ところで、中心市街地活性化のモデルとして脚光を浴びた青森市の官民複合拠点施設「アウガ」の経営破たんのニュースは驚きでした。1階から4階のショッピングフロアー部分を閉鎖し、公共施設として再生する方針が伝えられています。
振り返って長野市の中心市街地活性化基本計画です。
もんぜんぷら座の活用状況、生涯学習センター・トィーゴの運営、さらに権堂地区の再生問題、長野駅前地区への一極集中の抑制など課題が山積となっています。
【紫波町】PPP=公民連携で年間80万人が集う施設再編・まちづくり
岩手県紫波町は、盛岡市から東北本線で20分に位置する人口3万4000人の町です。紫波町の中心駅である「紫波中央駅」の前に広がるモダンな街並み形成が、紫波町のPPP(public-private partnership=公民連携)手法によるまちづくり「オガールプロジェクト」です。
利用地であった土地10.7ヘクタールを活用するもので、町役場(PFIによる移転新築)、図書館や子育て支援施設の公共施設と産直施設、サッカー場、バレーボール専用体育館、ビジネスホテル、保育所やカフェ、飲食店の民間施設、さらに熱供給施設やオガールタウンの宅地開発が、4つの街区で整備されているものです(整備中のものもあります)。
基本的に町は土地を定期借地権で提供し、建物建設は民間の資金(銀行から融資や民間都市再生機構等からの出資)と知恵で進められる事業です。一部の公共施設には国の社会資本整備総合交付金が充てられていますが、施設建設に補助金が使われていないことが事業の特徴です。
年間80万人が訪れる賑わいを創出しているそうです。
紫波町の公民連携基本計画は、中心部の日詰地区全体(紫波中央駅の反対側、旧商店街を含む)を対象とするもので、第一期が「オガールプロジェクト」という位置づけになっている感じです。
PPPによるまちづくりの成功事例として知られているプロジェクトです。
PPP手法は、その是非を含めてもっと勉強が必要ですが、民間主導の中で、テナント誘致の調査から家賃相場や必要床面積を設定し設計する、テナント入居率100%でオープンさせる「逆アプローチの不動産開発」の発想は、学びたいところだと思います。
テナントが入らずオープン時からリスクが顕在化する、あるいはテナントが定着せず運営リスクが発生する、従来方式の「事業計画あり・施設建設あり」の発想・手法から脱却する必要性を具体的な事例から痛感しました。

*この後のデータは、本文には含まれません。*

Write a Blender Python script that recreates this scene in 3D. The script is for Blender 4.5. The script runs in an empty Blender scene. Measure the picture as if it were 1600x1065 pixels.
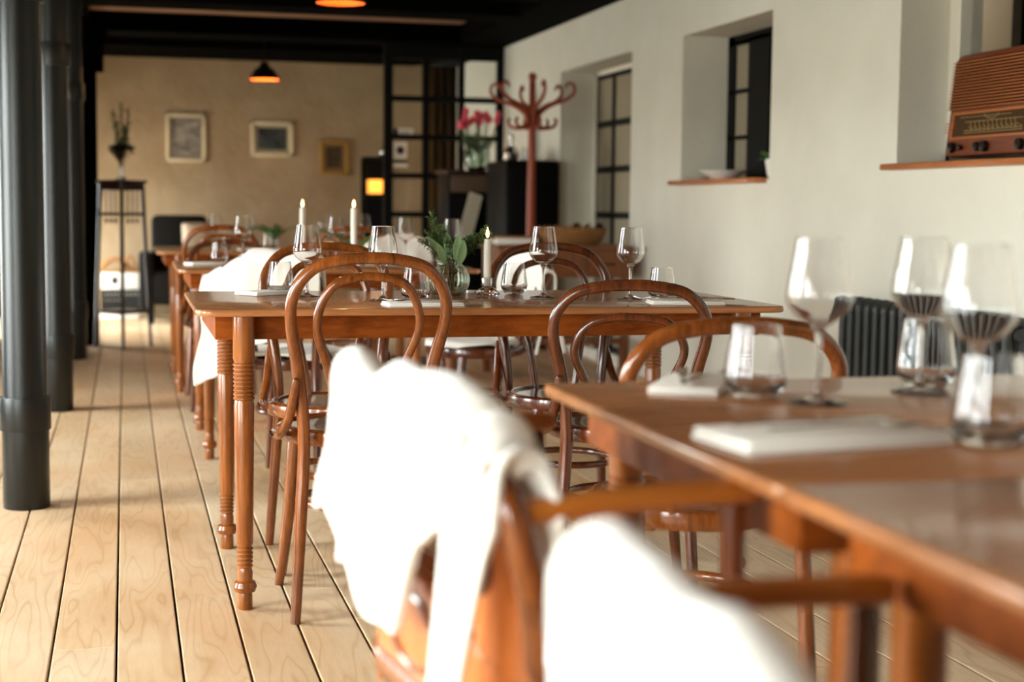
import bpy, bmesh, math, random
from mathutils import Vector, Matrix, noise
random.seed(7)
C = bpy.context.scene.collection
SC = bpy.context.scene
PI = math.pi
def S(r, g, b):
    f = lambda c: (c/255/12.92) if c/255 <= .04045 else ((c/255+.055)/1.055)**2.4
    return (f(r), f(g), f(b), 1)

# ---------------------------------------------------------------- camera
yaw, pitch, roll = math.radians(14.2), math.radians(5.04), math.radians(.6)
F = Vector((math.sin(yaw)*math.cos(pitch), math.cos(yaw)*math.cos(pitch), -math.sin(pitch)))
r0 = Vector((math.cos(yaw), -math.sin(yaw), 0)); u0 = r0.cross(F)
R_ = r0*math.cos(roll)+u0*math.sin(roll); U_ = u0*math.cos(roll)-r0*math.sin(roll)
cam = bpy.data.objects.new('camera', bpy.data.cameras.new('camera')); C.objects.link(cam)
cam.matrix_world = Matrix(((R_.x, U_.x, -F.x, 0), (R_.y, U_.y, -F.y, 0), (R_.z, U_.z, -F.z, 1.02), (0, 0, 0, 1)))
cam.data.sensor_width = 36; cam.data.lens = 53.78; cam.data.clip_start = .05
cam.data.dof.use_dof = True; cam.data.dof.focus_distance = 3.85; cam.data.dof.aperture_fstop = 2.7
SC.camera = cam
# ---------------------------------------------------------------- world, light, exposure
SC.view_settings.view_transform = 'Standard'; SC.view_settings.look = 'None'
SC.view_settings.gamma = 1; SC.view_settings.use_curve_mapping = False
SC.view_settings.exposure = 0.2
SC.cycles.max_bounces = 12; SC.cycles.transmission_bounces = 12; SC.cycles.diffuse_bounces = 5
SC.cycles.sample_clamp_indirect = 6; SC.cycles.use_denoising = True
w = bpy.data.worlds.new('sky'); SC.world = w; w.use_nodes = True
# overcast sky above the horizon, darker yard below it
_nt = w.node_tree; _tc = _nt.nodes.new('ShaderNodeTexCoord'); _sp = _nt.nodes.new('ShaderNodeSeparateXYZ'); _rp = _nt.nodes.new('ShaderNodeValToRGB')
_nt.links.new(_tc.outputs['Generated'], _sp.inputs[0]); _nt.links.new(_sp.outputs[2], _rp.inputs[0]); _nt.links.new(_rp.outputs[0], _nt.nodes['Background'].inputs[0])
_e = _rp.color_ramp.elements; _e[0].position = 0.0; _e[0].color = (.44, .46, .42, 1); _e[1].position = .06; _e[1].color = (.93, 1, .99, 1)
w.node_tree.nodes['Background'].inputs[1].default_value = 33.0
# windows in the left wall (never in frame) let the overcast daylight in: (y0, y1)
LEFT_WIN = [(-1.7, -.6, .38, 1.82), (.2, 1.3, .38, 1.82), (2.1, 3.2, .38, 1.82), (4.3, 5.4, .38, 1.82), (6.8, 7.9, .38, 1.82), (12.0, 14.05, .05, 1.4)]
XL2 = -1.1   # unseen far stretch set closer, so its window brightens the far wall
for i, (a, b, WZ0, WZ1) in enumerate(LEFT_WIN):
    l = bpy.data.lights.new('daylight_opening', 'AREA'); l.shape = 'RECTANGLE'; l.size = b-a; l.size_y = WZ1-WZ0
    l.cycles.is_portal = True
    o = bpy.data.objects.new('daylight_opening', l); C.objects.link(o)
    o.location = (-2.12 if a < 12 else XL2-.02, (a+b)/2, (WZ0+WZ1)/2); o.rotation_euler = (PI/2, 0, -PI/2)
def lamp(name, loc, power, col, size=.03):
    l = bpy.data.lights.new(name, 'POINT'); l.energy = power; l.color = col; l.shadow_soft_size = size
    o = bpy.data.objects.new(name, l); C.objects.link(o); o.location = loc

# ---------------------------------------------------------------- materials
def mat(name, col, rough=.5, spec=.5, metal=0, trans=0, ior=1.45, coat=0, emit=None, es=0, sheen=0, sss=0):
    m = bpy.data.materials.new(name); m.use_nodes = True
    p = m.node_tree.nodes['Principled BSDF']; I = p.inputs
    I['Base Color'].default_value = col; I['Roughness'].default_value = rough
    I['Specular IOR Level'].default_value = spec; I['Metallic'].default_value = metal
    I['Transmission Weight'].default_value = trans; I['IOR'].default_value = ior
    I['Coat Weight'].default_value = coat; I['Coat Roughness'].default_value = .08
    I['Sheen Weight'].default_value = sheen
    I['Subsurface Weight'].default_value = sss
    if emit: I['Emission Color'].default_value = emit; I['Emission Strength'].default_value = es
    return m
def N(m, t, **kw):
    n = m.node_tree.nodes.new(t)
    for k, v in kw.items(): setattr(n, k, v)
    return n
def L(m, a, b): m.node_tree.links.new(a, b)
def coords(m, scale=(1, 1, 1), world=False, rot=(0, 0, 0)):
    mp = N(m, 'ShaderNodeMapping'); mp.inputs['Scale'].default_value = scale; mp.inputs['Rotation'].default_value = rot
    if world: L(m, N(m, 'ShaderNodeNewGeometry').outputs['Position'], mp.inputs[0])
    else: L(m, N(m, 'ShaderNodeTexCoord').outputs['Object'], mp.inputs[0])
    return mp.outputs[0]
def nz(m, vec, scale, detail=4, rough=.6, dist=0):
    n = N(m, 'ShaderNodeTexNoise'); n.inputs['Scale'].default_value = scale; n.inputs['Detail'].default_value = detail
    n.inputs['Roughness'].default_value = rough; n.inputs['Distortion'].default_value = dist; L(m, vec, n.inputs[0]); return n.outputs[0]
def ramp(m, fac, stops):
    r = N(m, 'ShaderNodeValToRGB'); L(m, fac, r.inputs[0]); e = r.color_ramp.elements
    while len(e) < len(stops): e.new(.5)
    for k, (p, c) in enumerate(stops): e[k].position = p; e[k].color = c
    return r.outputs[0]
def bump(m, h, strength=.2, dist=.01):
    b = N(m, 'ShaderNodeBump'); b.inputs['Strength'].default_value = strength; b.inputs['Distance'].default_value = dist
    L(m, h, b.inputs['Height']); L(m, b.outputs[0], m.node_tree.nodes['Principled BSDF'].inputs['Normal'])
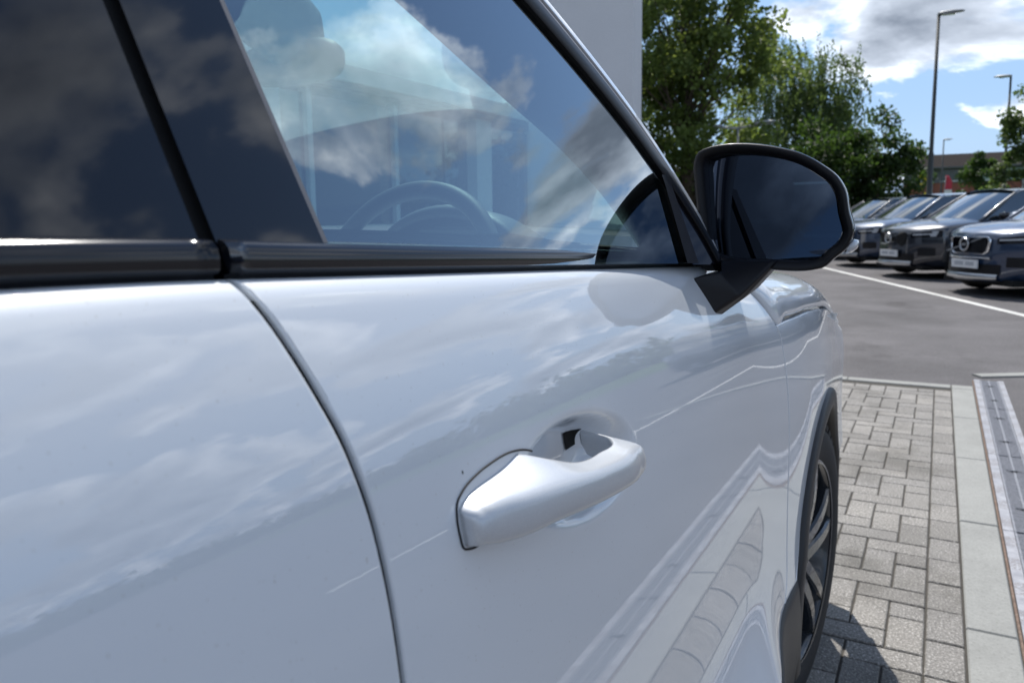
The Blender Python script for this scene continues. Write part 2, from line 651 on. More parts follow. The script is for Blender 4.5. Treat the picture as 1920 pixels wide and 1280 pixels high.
hmesh = [paver_mesh(2 * W_, W_, s) for s in range(6)]
vmesh = [paver_mesh(W_, 2 * W_, s + 10) for s in range(6)]
bmesh_ = [paver_mesh(0.094, 0.185, s + 20) for s in range(5)]
slots = []
nx, ny = 25, int((PY1 - PY0) / W_)
for ix in range(nx):
    for iy in range(ny):
        k = (ix + iy + 3) % 4
        x0 = PX1 - (nx - ix) * W_
        y0 = PY0 + iy * W_
        if k == 0 and ix + 1 < nx:
            slots.append(('h', x0 + W_, y0 + W_ / 2))
        elif k == 2 and iy + 1 < ny:
            slots.append(('v', x0 + W_ / 2, y0 + W_))
        elif (k == 0) or (k == 1 and ix == 0) or (k == 2) or (k == 3 and iy == 0):
            slots.append(('s', x0 + W_ / 2, y0 + W_ / 2))
yb = PY0
while yb < PY1 - 0.09:
    slots.append(('b', PX1 + 0.047, yb + 0.0925))
    yb += 0.185
smesh = [paver_mesh(W_, W_, s + 30) for s in range(3)]


def vis_score(s):
    kx, x, y = s
    if y < 1.3 or x < -0.62:
        return 1000 + abs(y - 2.5) + abs(x + 0.2)
    return y


slots.sort(key=vis_score)
rest = MB()
for i, (kk, x, y) in enumerate(slots):
    src = random.choice({'h': hmesh, 'v': vmesh, 's': smesh, 'b': bmesh_}[kk])
    dz = random.uniform(-0.0014, 0.0009)
    rz = random.gauss(0, 0.006)
    tx, ty = random.gauss(0, 0.005), random.gauss(0, 0.005)
    if i < 290:
        o = bpy.data.objects.new('paver', src)
        COL.objects.link(o)
        o.parent = paved
        o.location = (x, y, dz)
        o.rotation_euler = (tx, ty, rz)
    else:
        ca, sa = math.cos(rz), math.sin(rz)
        rest.add([(x + v_.co.x * ca - v_.co.y * sa, y + v_.co.x * sa + v_.co.y * ca, v_.co.z + dz) for v_ in src.vertices],
                 [tuple(p.vertices) for p in src.polygons])
ro = rest.obj('pavers', 'paver_stone', paved)
ro['kind'] = 'stuff'

# edging strip across the end of the bay
kerb = structure(MB().add([(0.112, PY0, -0.0075), (0.24, PY0, -0.0075), (0.24, 5.75, -0.0075), (0.112, 5.75, -0.0075)], [(0, 1, 2, 3)]).obj('kerb', 'joint_sand'))
ys_edges = [-2.73, -1.89, -1.05, -0.21, 0.63, 1.475, 2.316, 3.16, 4.005, 4.82, 5.62]
for i in range(len(ys_edges) - 1):
    y0, y1 = ys_edges[i], ys_edges[i + 1]
    mb = MB()
    mb.bevbox((0.1155, y0 + 0.003, -0.05), (0.2355, y1 - 0.003, 0.004 + random.uniform(-0.001, 0.001)), 0.004)
    mb.obj('kerb_slab', 'kerb_concrete', kerb)
mb = MB()
mb.bevbox((0.1155, 5.625, -0.05), (0.2355, 5.74, 0.003), 0.004)
mb.obj('kerb_slab', 'kerb_concrete', kerb)
for i in range(4):
    mb = MB()
    x1 = 0.110 - i * 0.62
    mb.bevbox((x1 - 0.615, 5.635, -0.05), (x1, 5.735, 0.003), 0.004)
    mb.obj('kerb_slab', 'kerb_concrete', kerb)
# far edging that runs off to the right past the drain
for i in range(3):
    mb = MB()
    x0 = 0.45 + i * 0.9
    ang = 0.55
    c_, s_ = math.cos(ang), math.sin(ang)
    L_ = 0.895
    bx = 0.30 + i * 0.9 * c_
    by = 6.12 + i * 0.9 * s_
    pts = [(0, 0), (L_, 0), (L_, 0.10), (0, 0.10)]
    P = [(bx + u * c_ - w * s_, by + u * s_ + w * c_) for u, w in pts]
    mb.add([(x, y, -0.05) for x, y in P] + [(x, y, 0.002) for x, y in P], [(4, 5, 6, 7), (0, 1, 5, 4), (1, 2, 6, 5), (2, 3, 7, 6), (3, 0, 4, 7)])
    mb.obj('kerb_slab', 'kerb_concrete', kerb)

# drainage channel with slotted gratings and protective film
drain = empty('drainage_channel', (0.33, 2.5, 0))
tag(drain, 'steel slot drainage channel with printed white film beside the concrete kerb', 'drain')


def child(mb, name, mat, par, smooth=False):
    o = mb.obj(name, mat, None, smooth)
    o.parent = par
    o.matrix_parent_inverse = Matrix.Translation(par.location).inverted() if par.parent is None else (Matrix.Translation(par.parent.location).inverted())
    return o


DX0, DX1 = 0.243, 0.420
mb = MB()
mb.box((DX0, -2.4, -0.06), (DX1, 6.0, -0.0072))
child(mb, 'channel_bed', 'dark_void', drain)
mb = MB()
mb.bevbox((0.2400, -2.4, -0.05), (0.2475, 6.0, -0.0040), 0.002)
child(mb, 'clay_edge', 'clay_shutter', drain)
secs = [-2.4, -1.86, -0.86, 0.14, 1.14, 2.14, 3.14, 4.14, 5.14, 6.0]
for i in range(len(secs) - 1):
    y0, y1 = secs[i] + 0.002, secs[i + 1] - 0.002
    gmb = MB()
    gx0, gx1 = 0.283, 0.386
    # frame rails and centre rail
    for a_, b2 in ((gx0, gx0 + 0.007), (gx1 - 0.007, gx1), ((gx0 + gx1) / 2 - 0.004, (gx0 + gx1) / 2 + 0.004)):
        gmb.box((a_, y0, -0.02), (b2, y1, 0.001))
    yy = y0 + 0.004
    while yy < y1 - 0.009:
        gmb.box((gx0 + 0.006, yy, -0.012), (gx1 - 0.006, yy + 0.0068, 0.0))
        yy += 0.0128
    go = child(gmb, 'grating', 'galvanised', drain)
    for sx0, sx1 in ((0.2485, 0.281), (0.388, 0.4185)):
        fm = MB()
        fm.box((sx0, y0, -0.006), (sx1, y1, 0.0015))
        child(fm, 'protective_film', 'printed_film', drain)
    for q in (0.25, 0.75):
        yc = lerp(y0, y1, q)
        cm = MB()
        xm = (gx0 + gx1) / 2
        cm.add([(xm - 0.030, yc - 0.004, 0.0035), (xm - 0.006, yc - 0.009, 0.0045), (xm + 0.006, yc - 0.003, 0.0045), (xm + 0.030, yc - 0.008, 0.0035),
                (xm + 0.030, yc + 0.002, 0.0035), (xm + 0.004, yc + 0.008, 0.0045), (xm - 0.008, yc + 0.002, 0.0045), (xm - 0.030, yc + 0.006, 0.0035)],
               [(0, 1, 6, 7), (1, 2, 5, 6), (2, 3, 4, 5)])
        cm.add([(xm - 0.012, yc - 0.006, -0.01), (xm + 0.012, yc - 0.006, -0.01), (xm + 0.012, yc + 0.006, -0.01), (xm - 0.012, yc + 0.006, -0.01),
                (xm - 0.012, yc - 0.006, 0.003), (xm + 0.012, yc - 0.006, 0.003), (xm + 0.012, yc + 0.006, 0.003), (xm - 0.012, yc + 0.006, 0.003)],
               [(0, 1, 5, 4), (1, 2, 6, 5), (2, 3, 7, 6), (3, 0, 4, 7)])
        child(cm, 'locking_clip', 'satin_black', drain)

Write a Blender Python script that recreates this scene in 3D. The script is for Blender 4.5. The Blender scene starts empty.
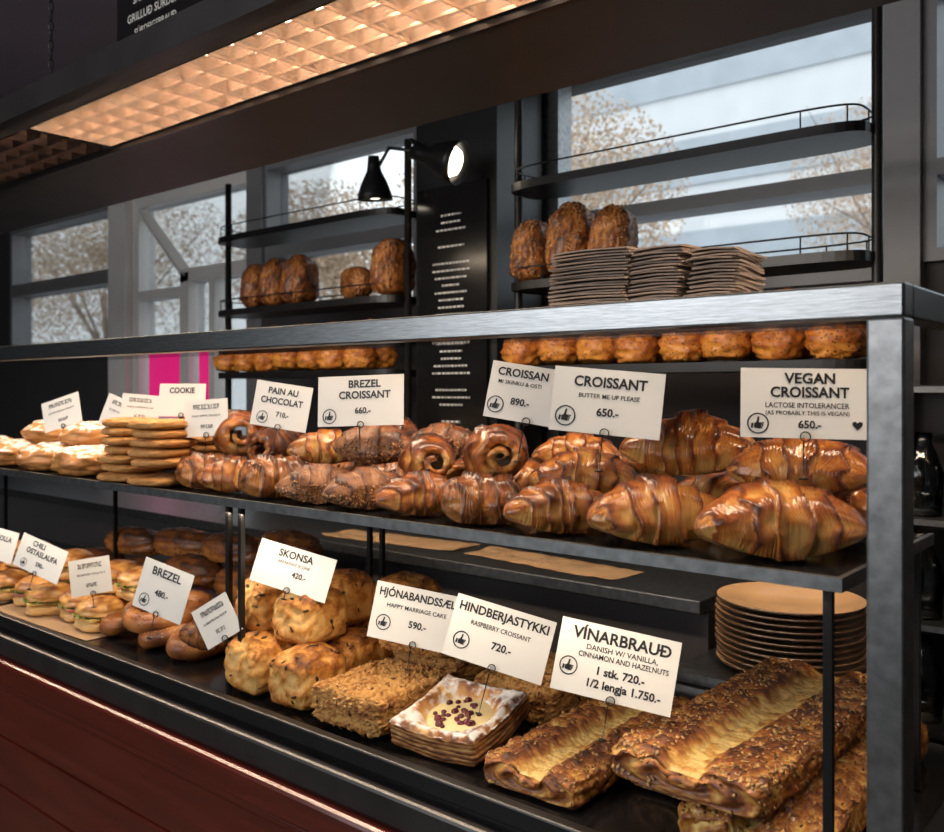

この事業のキーパーソンは、公民連携計画に踏み込んだ当時の町長と、東洋大学大学院の根本祐二教授のもとでPPPを学び、市長に提言した町出身の岡崎正信さん(現・オガールプラザ㈱代表取締役)だそうです。
ここでもまちづくりを引っ張るキーパーソンの重要性を痛感します。
オガールプロジェクトの成功を公民連携基本計画全体にどのように波及させていくことができるのか、旧商店街への展開をどのように図ることができるのか大変興味・関心が沸くところです。
いずれにしても、公共施設の再生や公共施設の今後のあり方を考えていくうえで、貴重な示唆となりました。